音楽を聴けるようなるまで②

「お前、もっとEXILEとかカッコいいの聴いたほうがいいよ。」

そんな掛け声と共に僕の音楽暗黒期が始まった。今思えば聴く音楽を強制されるのは人権侵害だということが分かる。しかし当時の僕は、EXILEこそが真のイケてる音楽なのかと不良を信用した。だから、不良の兄貴(つまりそいつも不良)がWALKMANに入れたEXILEを羨望を込めて聴いてみたのだ。

頑張って一つのアルバムを全て聴いた。そして「カッコいい音楽」を好きになるために日常的にそれらを流した。そして3ヶ月程経ったある日に僕はどう頑張ってもEXILEの曲が好きになれないことを悟ったのである。それからの日々は非常に辛かった。表向きは「カッコいいEXILE」が好きな演技をして、家に戻ったらボーカロイドやアニメソングを聴く。ここでも「カッコいいEXILE」とアンチ的な「ダサいアニソン」という構図が生まれてしまった。この頃になると音楽はイケてる奴らのためのものなのだという意識がより顕在化した。

 

 2017年の春、音楽をまともに聴くことも出来ないまま僕は高校生になった。この頃になると中学の不良たちとは疎遠になっていた。そしていつのまにかWALKMANからは「カッコいい音楽」は削除される。中学のときの反省から僕は無理にイケてる奴らに気に入られようとするのをやめた。その結果僕はクラスで孤立した。クラスに1人はいる休み時間机に突っ伏す奴。それになった。外界との遮断と1人でも楽しんでますよというアピールのためにWALKMANに繋がったイヤホンを耳に入れる。音楽はそういうツールになった。
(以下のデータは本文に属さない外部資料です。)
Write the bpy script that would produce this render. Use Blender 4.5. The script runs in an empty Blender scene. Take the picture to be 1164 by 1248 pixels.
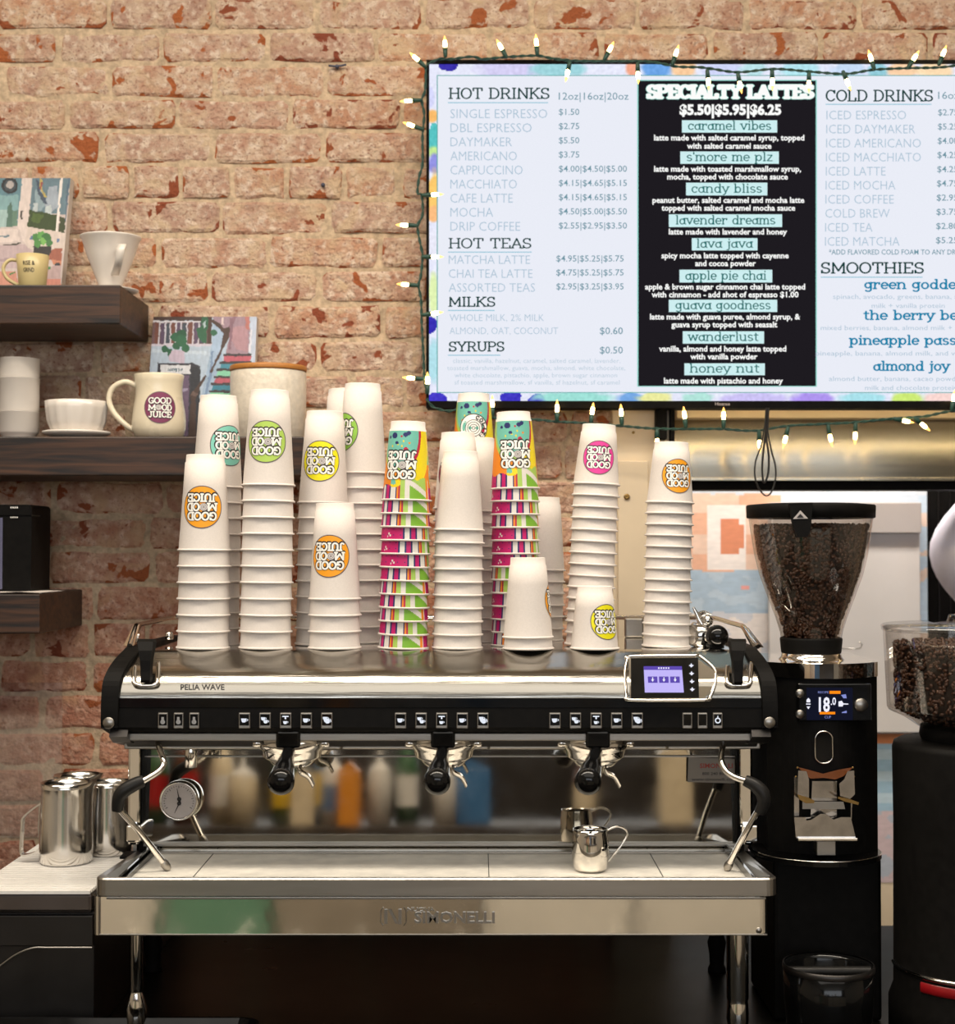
import bpy, bmesh, math, random
from mathutils import Vector, Matrix, noise as mnoise
PI = math.pi
sin, cos, tan, sqrt = math.sin, math.cos, math.tan, math.sqrt
S = bpy.context.scene
COL = S.collection
R = random.Random(7)

# ------------------------------------------------------------------ camera
FP = 1850.0            # focal length in pixels of the 1164 x 1248 frame
CX, CY, HOR = 582.0, 624.0, 665.0
CAMZ = 1.61
TH = math.atan((HOR - CY) / FP)
cam_d = bpy.data.cameras.new('camera')
cam = bpy.data.objects.new('camera', cam_d)
COL.objects.link(cam)
cam.location = (0, 0, CAMZ)
cam.rotation_euler = (PI / 2 + TH, 0, 0)
cam_d.sensor_fit = 'VERTICAL'
cam_d.sensor_height = 36.0
cam_d.lens = FP / 1248.0 * 36.0
cam_d.dof.use_dof = True
cam_d.dof.focus_distance = 2.36
cam_d.dof.aperture_fstop = 5.0
cam_d.clip_start = 0.05
S.camera = cam


def W(px, py, Y):
    """world point seen at photo pixel (px, py) at depth Y"""
    a = (px - CX) / FP
    b = (CY - py) / FP
    dy = cos(TH) - b * sin(TH)
    dz = sin(TH) + b * cos(TH)
    t = Y / dy
    return Vector((a * t, Y, CAMZ + dz * t))


def X(px, Y, py=HOR):
    return W(px, py, Y).x


def Z(py, Y):
    return W(CX, py, Y).z


def rgb(r, g, b):
    f = lambda c: (c / 255.0) / 12.92 if c / 255.0 <= 0.04045 else ((c / 255.0 + 0.055) / 1.055) ** 2.4
    return (f(r), f(g), f(b), 1.0)


# ------------------------------------------------------------------ world, lights, exposure
w = bpy.data.worlds.new('world')
S.world = w
w.use_nodes = True
w.node_tree.nodes['Background'].inputs[0].default_value = (0.80, 0.88, 1.0, 1)
w.node_tree.nodes['Background'].inputs[1].default_value = 1.2
S.view_settings.view_transform = 'Standard'
S.view_settings.look = 'None'
S.view_settings.exposure = 0.0
S.view_settings.gamma = 1.0
S.view_settings.use_curve_mapping = False


def area(name, loc, rot, sx, sy, power, color):
    d = bpy.data.lights.new(name, 'AREA')
    d.shape = 'RECTANGLE'
    d.size, d.size_y = sx, sy
    d.energy = power
    d.color = color
    o = bpy.data.objects.new(name, d)
    COL.objects.link(o)
    o.location = loc
    o.rotation_euler = rot
    return o


area('ceiling_lamp_customer_side', (0.3, 0.2, 3.15), (0.0, 0, 0), 3.6, 2.0, 40, (1.0, 0.94, 0.85))
area('hood_lip_fill', (0.82, 2.925, 1.878), (math.radians(30), 0, 0), 1.1, 0.012, 0.75, (1.0, 0.78, 0.44))  # added warm fill that brightens the hood lip; no lamp is seen there
area('ceiling_lamp_wall', (-0.4, 1.75, 3.15), (math.radians(14), 0, 0), 3.6, 0.35, 42, (1.0, 0.90, 0.76))
area('storefront_daylight', (0.2, -3.95, 2.35), (math.radians(82), 0, 0), 4.8, 1.4, 50, (0.93, 0.96, 1.0))
area('cabinet_front_fill', (0.0, 1.9, 3.12), (math.radians(-38), 0, 0), 2.4, 0.3, 46, (1.0, 0.88, 0.72))  # added fill aimed at the mirrored cabinet fronts, not a known lamp
area('kitchen_lamp', (0.75, 3.12, 2.55), (math.radians(12), 0, 0), 1.0, 0.12, 34, (1.0, 0.93, 0.86))


# ------------------------------------------------------------------ materials
def _new(name):
    m = bpy.data.materials.new(name)
    m.use_nodes = True
    nt = m.node_tree
    return m, nt, nt.nodes['Principled BSDF']


def N(nt, kind, **kw):
    n = nt.nodes.new(kind)
    for k, v in kw.items():
        setattr(n, k, v)
    return n


def mat(name, col, rough=0.5, metal=0.0, var=0.06, scale=60.0, bump=0.0, bscale=200.0, stretch=(1, 1, 1), coat=0.0, spec=0.5, rvar=0.08):
    """procedural principled material: noise varies colour and gloss, optional fine bump"""
    m, nt, p = _new(name)
    geo = N(nt, 'ShaderNodeNewGeometry')
    mp = N(nt, 'ShaderNodeMapping')
    mp.inputs['Scale'].default_value = stretch
    nt.links.new(geo.outputs['Position'], mp.inputs['Vector'])
    nz = N(nt, 'ShaderNodeTexNoise')
    nz.inputs['Scale'].default_value = scale
    nz.inputs['Detail'].default_value = 4
    nt.links.new(mp.outputs[0], nz.inputs['Vector'])
    rp = N(nt, 'ShaderNodeValToRGB')
    c = Vector(col[:3])
    rp.color_ramp.elements[0].position = 0.3
    rp.color_ramp.elements[1].position = 0.7
    rp.color_ramp.elements[0].color = (*(c * (1 - var)), 1)
    rp.color_ramp.elements[1].color = (*[min(1, v) for v in c * (1 + var)], 1)
    nt.links.new(nz.outputs['Fac'], rp.inputs[0])
    nt.links.new(rp.outputs[0], p.inputs['Base Color'])
    mr = N(nt, 'ShaderNodeMapRange')
    mr.inputs[3].default_value = max(0.0, rough - rvar * 0.5)
    mr.inputs[4].default_value = rough + rvar
    nt.links.new(nz.outputs['Fac'], mr.inputs[0])
    nt.links.new(mr.outputs[0], p.inputs['Roughness'])
    p.inputs['Metallic'].default_value = metal
    p.inputs['Specular IOR Level'].default_value = spec
    if coat:
        p.inputs['Coat Weight'].default_value = coat
    if bump:
        n2 = N(nt, 'ShaderNodeTexNoise')
        n2.inputs['Scale'].default_value = bscale
        n2.inputs['Detail'].default_value = 3
        nt.links.new(mp.outputs[0], n2.inputs['Vector'])
        b = N(nt, 'ShaderNodeBump')
        b.inputs['Strength'].default_value = bump
        b.inputs['Distance'].default_value = 0.002
        nt.links.new(n2.outputs['Fac'], b.inputs['Height'])
        nt.links.new(b.outputs[0], p.inputs['Normal'])
    return m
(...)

 ただ音楽を聴くという面では悪いことばかりでは無かった。クラスでは孤立したけど高校で入ったテニス部で、アニメソングやらをアンチ的ではなくて普通に楽しんでいる人たちと仲良くなった。暗黒期の不良らに比べれば、幾分も文化的に近い友人だ。だから彼らが薦める音楽は自然と馴染むことが出来た。この時に初めてアンチ的ではない音楽を知ったのである。彼らと一緒に、BUMP OF CHICKENとかRADWIMPSといった2010年代の若者なら誰でも通るアーティストを通った。アンチ的ではなくて。アニメソング×ロックバンドというのがこの時の好みだった。ダサいことがコンプレスックスの男子高校生でも受け入れやすく、程よくカッコ付けられる。心から「俺はカッコいい音楽を聴いてるぜ」と思えた。

「イケてる奴らのための流行りの曲」と「僕らみたいな奴のためのアニメソング」そんな凝り固まった二項対立から解放された時期であった。ただ今度は逆に身内で流行っているから、その音楽を聞いてみるという、これまた狭い音楽観になってしまったことも否めない。